Bumper deal a boon for AFL, but not everyone’s a winner

If outgoing AFL chief executive Gillon McLachlan was looking for a way to cement his legacy as a sports administrator, inking a seven-year broadcast rights deal worth $4.5 billion was the way to do it. The windfall should guarantee strong growth for every aspect of the game, from the grassroots to the elite level.

After months of wrangling, it was hardly surprising that the league stuck with the current contract holders Seven and Foxtel. What was surprising was the ability of McLachlan and his team to retain the incumbents but extract more than $600 million a year – a goal it had set itself. Many had considered that an ambit claim. It also put to rest the talk that the increasing cost of sports broadcast rights had become unsustainable.

The deal, signed on Tuesday, also sends a strong message that while a generational shift towards streaming services has eroded live TV ratings, Channel Seven still sees value in paying big money for content on its free-to-air channel – with some help from 7plus, its video-on-demand offering.
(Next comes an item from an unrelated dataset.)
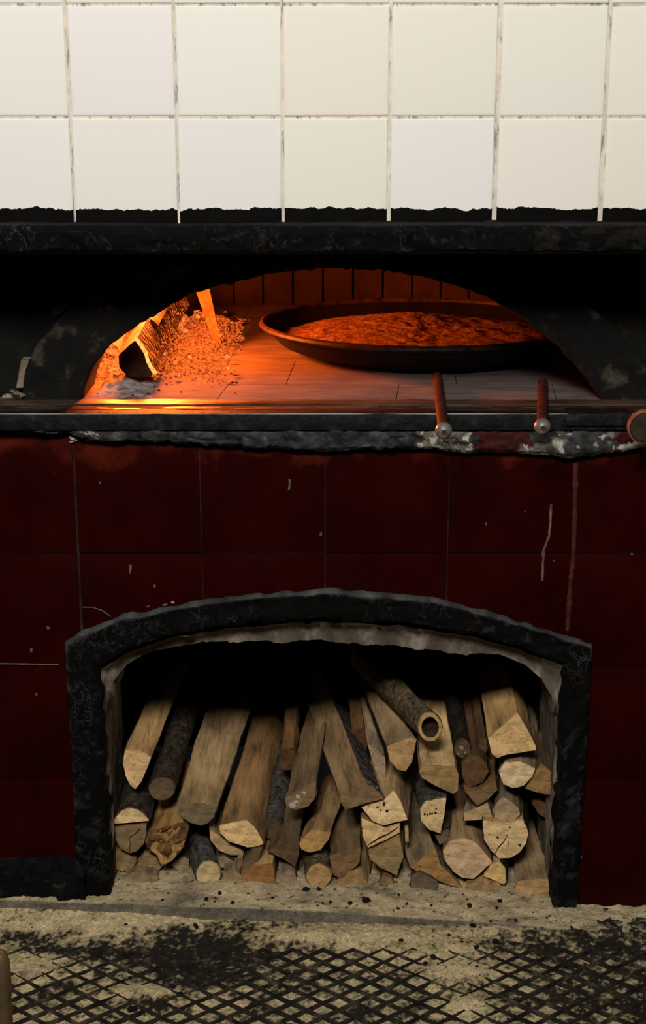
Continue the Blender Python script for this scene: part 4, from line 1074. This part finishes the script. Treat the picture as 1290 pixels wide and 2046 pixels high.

Meanwhile, Foxtel, which has also been hit hard financially by the influx of streaming services, is banking that it has secured its future with the deal.

McLachlan spent a good deal of time on Tuesday spruiking the deal as good for the grassroots of the game. For those backing the inclusion of a Tasmanian team, the broadcasting deal is a shot in the arm. The extra revenue will go a long way in reducing the fear that the financial cost of another team would weigh down the league. If the AFL is to be a truly national sport, then it is time for Tasmania to have a team to support.

For players, this will also be a financial fillip. The average men’s wage this season is $389,000. That will increase to $500,000 under the new contract. For AFLW players – who this season were given a 94 per cent increase in salary, lifting the average wage to $46,280 – the extra revenue should help in the stated goal of the AFL Players Association of enabling them to become full-time players by 2026.

Most importantly, the league’s announcement last week that it would spend a minimum of 10 per cent of annual funding on community football now looks far more generous.

But not everyone is a winner. Those supporters wanting to watch their football live and free on a Saturday night will find it’s no longer be possible for the first eight weeks of the season. In the developing states of the north, the Swans, Lions, Suns and Giants will each lose three live games on free to air. Fans of West Coast, Fremantle, Adelaide and Port Adelaide, however, have retained the status quo for free-to-air games overall. As The Age pointed out recently, this is potentially a problem: in the states where the AFL most needs to build a new audience, the barriers to entry are highest.

Some have suggested this deal is the last hurrah of an old era. The next contract for the broadcast rights of the AFL will not begin until 2033, and there is every possibility before then of another seismic shift in viewing habits, brought about by new technology or some other disruptive force. It was only seven years ago that Netflix arrived in Australia, and look at the revolution that heralded. For a younger generation, watching live TV has become a rarity.

This new seven-year broadcast deal locks the AFL into a mix of technology that could well be antiquated before it comes to an end. By then, McLachlan and the people who negotiated this enormous deal are likely to be long out of the picture.